John: Dreams tend to be very difficult as they start, and then they set something in motion that gets jarred loose. It’s like cleaning the rust off of something. And so a dream early in the night can be a way of unclogging things.
This dream starts off with me being presented with a sequence of energetic events. In other words, it’s like everything is part of a string that has a number of components to it. If you take on any one aspect, one dot of the sequence, then you have bought into the whole string.
The problem that I have, though, is that these strings are thrown at me. I think that if I open up one of them, I’ll find myself affected by that whole sequence and energetic flow, which means that it creates a type of karma that has to reflect, or be lived out, in the outer imagery of the dream.
So I’m finding that I’ve been turning away from all these options, these strings of events.
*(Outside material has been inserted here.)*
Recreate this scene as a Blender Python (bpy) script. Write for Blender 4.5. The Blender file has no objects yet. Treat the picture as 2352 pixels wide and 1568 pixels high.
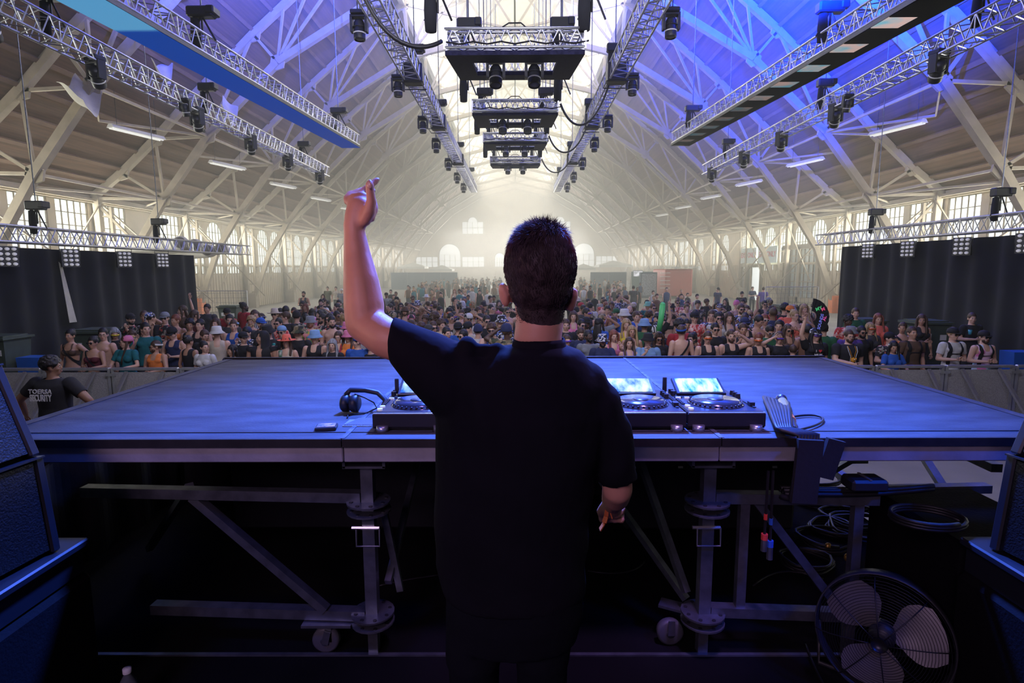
import bpy, math, random
import numpy as np
from mathutils import Vector, Matrix, Euler
random.seed(7); RNG = np.random.default_rng(7)
C = bpy.context.scene.collection
SC = bpy.context.scene
R = math.radians
# ---------------------------------------------------------------- camera, sky, light, exposure
FPX = 1300.0; EYE = 2.86; PITCH = 7.28; YAW = 0.4; ROLL = -0.25
cam_d = bpy.data.cameras.new('camera'); cam = bpy.data.objects.new('camera', cam_d); C.objects.link(cam)
cam_d.sensor_width = 36.0; cam_d.lens = FPX * 36.0 / 2352.0; cam_d.clip_end = 400; cam_d.clip_start = 0.05
CR = Matrix.Rotation(R(YAW), 3, 'Z') @ Matrix.Rotation(R(90 - PITCH), 3, 'X') @ Matrix.Rotation(R(ROLL), 3, 'Z')
cam.matrix_world = Matrix.Translation((0, 0, EYE)) @ CR.to_4x4()
SC.camera = cam
SC.view_settings.view_transform = 'Standard'; SC.view_settings.look = 'None'
SC.view_settings.gamma = 1; SC.view_settings.use_curve_mapping = False
SC.view_settings.exposure = 0.0
cy = SC.cycles
cy.max_bounces = 5; cy.diffuse_bounces = 3; cy.glossy_bounces = 2; cy.transmission_bounces = 3
cy.volume_bounces = 0; cy.transparent_max_bounces = 6
cy.caustics_reflective = False; cy.caustics_refractive = False
cy.sample_clamp_indirect = 4.0; cy.sample_clamp_direct = 0; cy.use_denoising = True
cy.use_adaptive_sampling = True; cy.adaptive_threshold = 0.03
SC.render.use_persistent_data = False
world = bpy.data.worlds.new('sky'); SC.world = world; world.use_nodes = True
wb = world.node_tree.nodes['Background']
wb.inputs[0].default_value = (0.80, 0.88, 0.95, 1); wb.inputs[1].default_value = 0.14

def area(name, loc, rot, sx, sy, power, col):
    d = bpy.data.lights.new(name, 'AREA'); d.shape = 'RECTANGLE'; d.size = sx; d.size_y = sy
    d.energy = power; d.color = col
    o = bpy.data.objects.new(name, d); C.objects.link(o); o.location = loc; o.rotation_euler = rot
    return o
def spot(name, loc, target, power, col, ang=30, blend=.5, r=.1):
    d = bpy.data.lights.new(name, 'SPOT'); d.energy = power; d.color = col; d.spot_size = R(ang)
    d.spot_blend = blend; d.shadow_soft_size = r
    o = bpy.data.objects.new(name, d); C.objects.link(o); o.location = loc
    o.rotation_euler = (Vector(target) - Vector(loc)).to_track_quat('-Z', 'Y').to_euler()
    return o
DAY = (1.0, 1.0, 0.89)
# daylight through the two clerestory window bands of the roof monitor (just inside the panes, aimed in and down)
for s in (-1, 1):
    area('clerestory_daylight', (s * 6.55, 64, 17.1 + EYE), (0, R(s * 58), 0), 2.2, 86, 14000, DAY)
    # daylight through the long window bands of the side walls
    area('side_window_daylight', (s * 20.85, 57, 4.75), (0, R(s * 92), 0), 2.9, 98, 6500, DAY)
# daylight through the end wall windows
area('end_window_daylight', (0, 106.3, 6.5), (R(-90), 0, 0), 26, 7, 15000, DAY)
# coloured rig lights around the stage, with added fill lamps among them
area('audience_fill', (0, 5.6, 7.2), (R(62), 0, 0), 9, .6, 500, (0.80, 0.78, 1.0))  # unseen soft lamp added to brighten the crowd
area('stage_fill', (-1.6, -2.4, 4.4), (R(62), 0, R(-22)), 2.0, 1.2, 68, (0.96, 0.62, 1.0))  # unseen soft fill added behind the viewpoint for skin and deck edge
BLUE = (0.02, 0.16, 1.0)
spot('rig_blue_beam', (-3.5, 9.0, 8.3), (-8.0, 20, 15.5), 170000, (0.06, 0.10, 1.0), 62, 1.0)
spot('rig_blue_beam', (4.2, 9.4, 8.3), (9.2, 19, 14.0), 560000, (0.0, 0.034, 1.0), 64, 1.0)
spot('rig_blue_wash', (0.6, 5.4, 7.0), (0.2, 2.9, 2.2), 12500, (0.06, 0.16, 1.0), 52, 1.0, .3)
spot('rig_violet_wash', (0.9, 0.9, 6.6), (0.4, 2.5, 2.1), 800, (0.55, 0.30, 1.0), 26, .9, .3)
spot('rig_blue_wash', (3.2, -0.2, 5.8), (1.75, 2.3, 2.1), 900, (0.0, 0.08, 1.0), 22, .8, .3)
spot('rig_blue_wash', (-2.6, 0.2, 5.8), (-1.3, 2.3, 2.1), 260, (0.05, 0.12, 1.0), 24, .9, .3)
spot('ear_red_fill', (-1.7, -0.1, 2.75), (-0.035, 1.5, 2.965), 380, (1.0, 0.10, 0.12), 3.2, .6, .03)  # narrow red spot added low behind the performer to redden the left ear
spot('ear_red_fill', (1.8, -0.1, 2.75), (0.165, 1.5, 2.95), 380, (1.0, 0.10, 0.12), 3.2, .6, .03)  # matching added spot for the right ear
spot('rig_pink_wash', (-3.4, 0.1, 3.0), (-0.45, 1.58, 3.0), 130, (1.0, 0.50, 0.36), 17, .9, .15)
spot('rig_violet_wash', (2.6, 3.8, 5.2), (0.1, 1.5, 3.0), 900, (0.42, 0.28, 1.0), 16, .9, .2)

# ---------------------------------------------------------------- helpers
def ray(px, py):
    d = CR @ Vector(((px - 1176) / FPX, (784 - py) / FPX, -1.0)); return d
def at_y(px, py, Y):
    d = ray(px, py); return Vector((0, 0, EYE)) + d * (Y / d.y)
def at_z(px, py, z):
    d = ray(px, py); return Vector((0, 0, EYE)) + d * ((z - EYE) / d.z)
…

In doing so, I’m preventing something from opening up. There is one exception that I make, however, and that is a string of events connected to a glass of water that is presented to me.
It seems innocuous enough. My initial feeling is that because the glass of water has been sitting around, it has to be stale. But the person who is trying to present it to me assures me it is not.
I take a drink and am surprised that the water is cool and refreshing. I realize that my reluctance to accept any of these strings of events has become a form of withdrawal. So now the image shifts into a portrayal of this withdrawal and I find myself sitting in a room in a tenement house.
The room I’m in is not much. The door is cracked open slightly and I can hear a lot of activity and noise from the hallway and other rooms. Everything seems to be going haywire around me, so I have blocked myself off from it.
Even though the door is open, I have created a barrier so that others know they shouldn’t come in. I have no intention of going out. My sense is that what is around me is kind of poisonous or harmful to my nature, or just something I need to stay away from.
I feel groggy, as if I am in some sort of stupor. I’m waking up late. Everything outside the room is in commotion. And in the toe of my shoe, crammed in there at the very tip, is something I’m refusing to look at. I’m convinced it’s poisonous.
I’m also convinced that it has something to do with the people who live in this building. I don’t want them to have any effect on me whatsoever. All this struggling is contributing to my being unable to come out of my trance. I’m groggy, tired, withdrawn, and out of touch with the rest of the place around me – it irritates me.
But something comes over me at some point and I reach in and take out this compressed object that is in the tip of my shoe. It looks lifeless, black, and dead. I stare at it and imagine that it resembles a decomposed mouse (that’s my active imagination). It’s looks more like a balled up piece of rag.
Just the thought of it makes me cringe a bit and I consider it kind of poisonous. I do not want to smell it; it could kill me or just be really unhealthy. So I flush this smelly and poisonous thing down the toilet.
So what is this dream showing me? Tomorrow we will open up its deeper meaning and follow the trace of subsequent dream images later in the night. In this way we can get a better sense of how our dreams prod us, nudge us, to come to a recognition about aspects of ourselves that we may not normally acknowledge in our waking life. In this way, dreams offer us the possibility of helping us evolve personally, saving us from having to learn things the hard way, i.e., in our waking lives.